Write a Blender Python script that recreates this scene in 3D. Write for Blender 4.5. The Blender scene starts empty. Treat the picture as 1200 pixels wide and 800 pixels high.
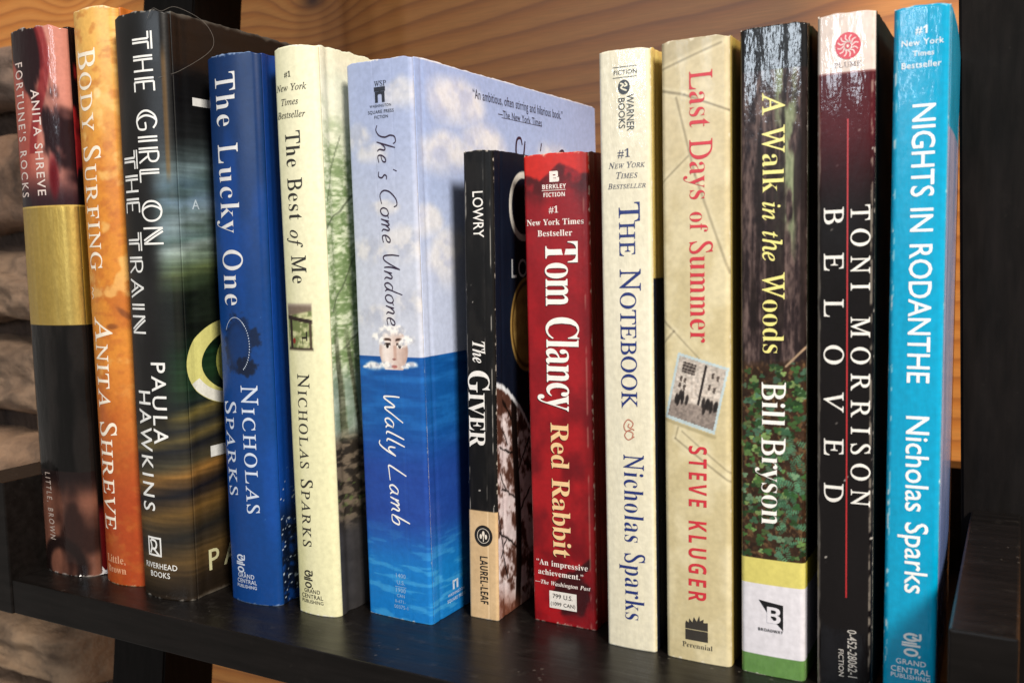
import bpy, bmesh, math, random
import numpy as np
from mathutils import Vector, Matrix

random.seed(7)
S = bpy.context.scene
COL = S.collection

# ------------------------------------------------------------------ camera
MM = 0.001
CAM_F, CAM_PITCH, CAM_ROLL, CAM_YAW = 1100.0, 0.0925544, -0.0230593, 0.4988337
cam_d = bpy.data.cameras.new("camera")
cam = bpy.data.objects.new("camera", cam_d)
COL.objects.link(cam)
cam_d.sensor_width = 36.0
cam_d.lens = 36.0 * CAM_F / 1200.0
cam_d.clip_start, cam_d.clip_end = 0.01, 100.0
cy, sy = math.cos(CAM_YAW), math.sin(CAM_YAW)
cp, sp = math.cos(CAM_PITCH), math.sin(CAM_PITCH)
Fv = Vector((-sy * cp, cy * cp, -sp))
Rv = Vector((cy, sy, 0.0))
Uv = Rv.cross(Fv)
cr, sr = math.cos(CAM_ROLL), math.sin(CAM_ROLL)
R2 = cr * Rv + sr * Uv
U2 = -sr * Rv + cr * Uv
M = Matrix((R2, U2, -Fv)).transposed().to_4x4()
M.translation = Vector((0.0, -360.114 * MM, 138.37 * MM))
cam.matrix_world = M
cam_d.dof.use_dof = True
cam_d.dof.focus_distance = 0.37
cam_d.dof.aperture_fstop = 20.0
S.camera = cam

# ------------------------------------------------------------------ light
world = bpy.data.worlds.new("World")
S.world = world
world.use_nodes = True
bg = world.node_tree.nodes["Background"]
bg.inputs[0].default_value = (1.0, 0.93, 0.85, 1)
bg.inputs[1].default_value = 0.30


def area(name, loc, target, sx, sy_, power, color):
    d = bpy.data.lights.new(name, 'AREA')
    d.shape = 'RECTANGLE'
    d.size, d.size_y = sx, sy_
    d.energy = power
    d.color = color
    o = bpy.data.objects.new(name, d)
    COL.objects.link(o)
    o.location = loc
    o.rotation_euler = (Vector(target) - Vector(loc)).to_track_quat('-Z', 'Y').to_euler()
    return o


area("ceiling_lamp", (1.10, -1.0, 1.35), (-0.2, -0.05, 0.1), 0.42, 0.42, 64.0, (1.0, 0.91, 0.80))
for wx in (-1.02, -0.62, -0.22):  # the three panes of the window behind the photographer
    area("window_light", (wx, -2.3, 0.78), (wx + 0.25, 0.0, 0.3), 0.13, 0.46, 5.5, (0.80, 0.90, 1.0))

S.view_settings.view_transform = 'Standard'
S.view_settings.look = 'None'
S.view_settings.exposure = 0.0
S.view_settings.gamma = 1.0
S.view_settings.use_curve_mapping = False

# ------------------------------------------------------------------ helpers


def srgb(c):
    c = np.asarray(c, float)
    return np.where(c <= 0.04045, c / 12.92, ((c + 0.055) / 1.055) ** 2.4)


def hexc(h):
    h = h.lstrip('#')
    return np.array([int(h[i:i + 2], 16) / 255 for i in (0, 2, 4)])


def lin(h):
    return tuple(float(x) for x in srgb(hexc(h))) + (1.0,)


def _hash(ix, iy, seed):
    h = (ix.astype(np.int64) * 374761393 + iy.astype(np.int64) * 668265263 + seed * 1442695041) & 0xffffffff
    h = ((h ^ (h >> 13)) * 1274126177) & 0xffffffff
    h = ((h ^ (h >> 15)) * 2246822519) & 0xffffffff
    return ((h ^ (h >> 16)) & 0xffff) / 65535.0


def vnoise(x, y, seed=0):
    x = np.asarray(x, float)
    y = np.asarray(y, float)
    ix, iy = np.floor(x), np.floor(y)
    fx, fy = x - ix, y - iy
    fx = fx * fx * (3 - 2 * fx)
    fy = fy * fy * (3 - 2 * fy)
    a = _hash(ix, iy, seed); b = _hash(ix + 1, iy, seed)
    c = _hash(ix, iy + 1, seed); d = _hash(ix + 1, iy + 1, seed)
    return (a * (1 - fx) + b * fx) * (1 - fy) + (c * (1 - fx) + d * fx) * fy


def fbm(x, y, octv=4, seed=0):
    s = 0.0; a = 0.5; t = 0.0
    for o in range(octv):
        s = s + a * vnoise(np.asarray(x) * 2 ** o + 13.7 * o, np.asarray(y) * 2 ** o + 7.1 * o, seed + o)
        t += a; a *= 0.5
    return s / t


def sst(e0, e1, x):
    t = np.clip((x - e0) / (e1 - e0), 0, 1)
    return t * t * (3 - 2 * t)


def mix(a, b, t):
    t = np.asarray(t)[..., None]
    return a * (1 - t) + b * t


def full(u, h):
    return np.broadcast_to(hexc(h), u.shape + (3,)).copy()


def tag(o, label=None, cat=None, group=None, kind=None):
    if label: o["label"] = label
    if cat: o["category"] = cat
    if group: o["group"] = group
    if kind: o["kind"] = kind


def empty(name, loc, rz=0.0):
    o = bpy.data.objects.new(name, None)
    o.empty_display_size = 0.02
    COL.objects.link(o)
    o.location = loc
    o.rotation_euler = (0, 0, rz)
    return o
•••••
GIVEN INSTRUCTION — Copy the material shown above in full and exactly. Skip the pictures.

FINISHED ANSWER —
Write a Blender Python script that recreates this scene in 3D. Write for Blender 4.5. The Blender scene starts empty. Treat the picture as 1200 pixels wide and 800 pixels high.
import bpy, bmesh, math, random
import numpy as np
from mathutils import Vector, Matrix

random.seed(7)
S = bpy.context.scene
COL = S.collection

# ------------------------------------------------------------------ camera
MM = 0.001
CAM_F, CAM_PITCH, CAM_ROLL, CAM_YAW = 1100.0, 0.0925544, -0.0230593, 0.4988337
cam_d = bpy.data.cameras.new("camera")
cam = bpy.data.objects.new("camera", cam_d)
COL.objects.link(cam)
cam_d.sensor_width = 36.0
cam_d.lens = 36.0 * CAM_F / 1200.0
cam_d.clip_start, cam_d.clip_end = 0.01, 100.0
cy, sy = math.cos(CAM_YAW), math.sin(CAM_YAW)
cp, sp = math.cos(CAM_PITCH), math.sin(CAM_PITCH)
Fv = Vector((-sy * cp, cy * cp, -sp))
Rv = Vector((cy, sy, 0.0))
Uv = Rv.cross(Fv)
cr, sr = math.cos(CAM_ROLL), math.sin(CAM_ROLL)
R2 = cr * Rv + sr * Uv
U2 = -sr * Rv + cr * Uv
M = Matrix((R2, U2, -Fv)).transposed().to_4x4()
M.translation = Vector((0.0, -360.114 * MM, 138.37 * MM))
cam.matrix_world = M
cam_d.dof.use_dof = True
cam_d.dof.focus_distance = 0.37
cam_d.dof.aperture_fstop = 20.0
S.camera = cam

# ------------------------------------------------------------------ light
world = bpy.data.worlds.new("World")
S.world = world
world.use_nodes = True
bg = world.node_tree.nodes["Background"]
bg.inputs[0].default_value = (1.0, 0.93, 0.85, 1)
bg.inputs[1].default_value = 0.30


def area(name, loc, target, sx, sy_, power, color):
    d = bpy.data.lights.new(name, 'AREA')
    d.shape = 'RECTANGLE'
    d.size, d.size_y = sx, sy_
    d.energy = power
    d.color = color
    o = bpy.data.objects.new(name, d)
    COL.objects.link(o)
    o.location = loc
    o.rotation_euler = (Vector(target) - Vector(loc)).to_track_quat('-Z', 'Y').to_euler()
    return o


area("ceiling_lamp", (1.10, -1.0, 1.35), (-0.2, -0.05, 0.1), 0.42, 0.42, 64.0, (1.0, 0.91, 0.80))
for wx in (-1.02, -0.62, -0.22):  # the three panes of the window behind the photographer
    area("window_light", (wx, -2.3, 0.78), (wx + 0.25, 0.0, 0.3), 0.13, 0.46, 5.5, (0.80, 0.90, 1.0))

S.view_settings.view_transform = 'Standard'
S.view_settings.look = 'None'
S.view_settings.exposure = 0.0
S.view_settings.gamma = 1.0
S.view_settings.use_curve_mapping = False

# ------------------------------------------------------------------ helpers


def srgb(c):
    c = np.asarray(c, float)
    return np.where(c <= 0.04045, c / 12.92, ((c + 0.055) / 1.055) ** 2.4)


def hexc(h):
    h = h.lstrip('#')
    return np.array([int(h[i:i + 2], 16) / 255 for i in (0, 2, 4)])


def lin(h):
    return tuple(float(x) for x in srgb(hexc(h))) + (1.0,)


def _hash(ix, iy, seed):
    h = (ix.astype(np.int64) * 374761393 + iy.astype(np.int64) * 668265263 + seed * 1442695041) & 0xffffffff
    h = ((h ^ (h >> 13)) * 1274126177) & 0xffffffff
    h = ((h ^ (h >> 15)) * 2246822519) & 0xffffffff
    return ((h ^ (h >> 16)) & 0xffff) / 65535.0


def vnoise(x, y, seed=0):
    x = np.asarray(x, float)
    y = np.asarray(y, float)
    ix, iy = np.floor(x), np.floor(y)
    fx, fy = x - ix, y - iy
    fx = fx * fx * (3 - 2 * fx)
    fy = fy * fy * (3 - 2 * fy)
    a = _hash(ix, iy, seed); b = _hash(ix + 1, iy, seed)
    c = _hash(ix, iy + 1, seed); d = _hash(ix + 1, iy + 1, seed)
    return (a * (1 - fx) + b * fx) * (1 - fy) + (c * (1 - fx) + d * fx) * fy


def fbm(x, y, octv=4, seed=0):
    s = 0.0; a = 0.5; t = 0.0
    for o in range(octv):
        s = s + a * vnoise(np.asarray(x) * 2 ** o + 13.7 * o, np.asarray(y) * 2 ** o + 7.1 * o, seed + o)
        t += a; a *= 0.5
    return s / t


def sst(e0, e1, x):
    t = np.clip((x - e0) / (e1 - e0), 0, 1)
    return t * t * (3 - 2 * t)


def mix(a, b, t):
    t = np.asarray(t)[..., None]
    return a * (1 - t) + b * t


def full(u, h):
    return np.broadcast_to(hexc(h), u.shape + (3,)).copy()


def tag(o, label=None, cat=None, group=None, kind=None):
    if label: o["label"] = label
    if cat: o["category"] = cat
    if group: o["group"] = group
    if kind: o["kind"] = kind


def empty(name, loc, rz=0.0):
    o = bpy.data.objects.new(name, None)
    o.empty_display_size = 0.02
    COL.objects.link(o)
    o.location = loc
    o.rotation_euler = (0, 0, rz)
    return o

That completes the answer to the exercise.